In March 2007, Putin traveled to Athens to sign, together with Greece and Bulgaria, a deal for the Burgas-Alexandroupolis oil pipeline, putting an end to 14 years of delays and haggling over the project, estimated to cost $1 billion. On Tuesday, Putin said a feasibility study for the pipeline should be prepared in the near future. Responding to a question from a Greek reporter about why the pipeline was taking so long to start, Putin said key projects always had a "political connotation," meaning competitors "have always made and will make energetic efforts to either torpedo or delay them."

On other issues, Putin and Karamanlis criticized Kosovo's unilateral declaration of independence, and Putin reiterated his criticism of NATO's eastward expansion.

The leaders agreed to host a Year of Russia in Greece and a Year of Greece in Russia in 2013, as part of preparations for the 2014 Olympics in Sochi.

Russian and Greek officials also discussed military cooperation, primarily details on the delivery to Greece of Russian-made infantry combat vehicles, Sergei Chemezov, general director of Russian Technologies, which includes the state arms exporter, said on the sidelines of the Kremlin talks.

Karamanlis said in December that Greece was looking to buy 400 infantry combat vehicles from Russia. The contract is estimated to be worth 1.2 billion euros, a Russian Technologies spokesman said.

Chemezov said no new arms deliveries were discussed Tuesday.

Karamanlis held a separate meeting with President-elect Dmitry Medvedev after the talks with Putin.
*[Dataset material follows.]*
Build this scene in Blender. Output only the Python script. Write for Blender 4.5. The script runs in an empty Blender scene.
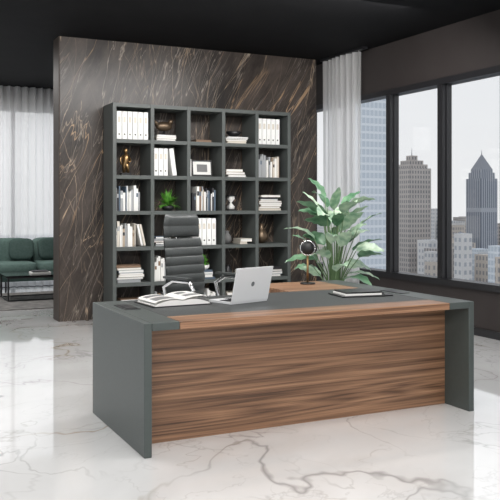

Putin's meeting with Karamanlis was scheduled to be his last with a foreign leader before Medvedev's inauguration on May 7, and the president looked visibly relaxed throughout the day. He surprised foreign tourists milling around the Kremlin buildings by walking across a courtyard from an awards ceremony to his talks with Karamanlis. The tourists froze as Putin, surrounded by bodyguards and with his spokesman, Alexei Gromov, at his side, nodded and smiled at them as he passed by.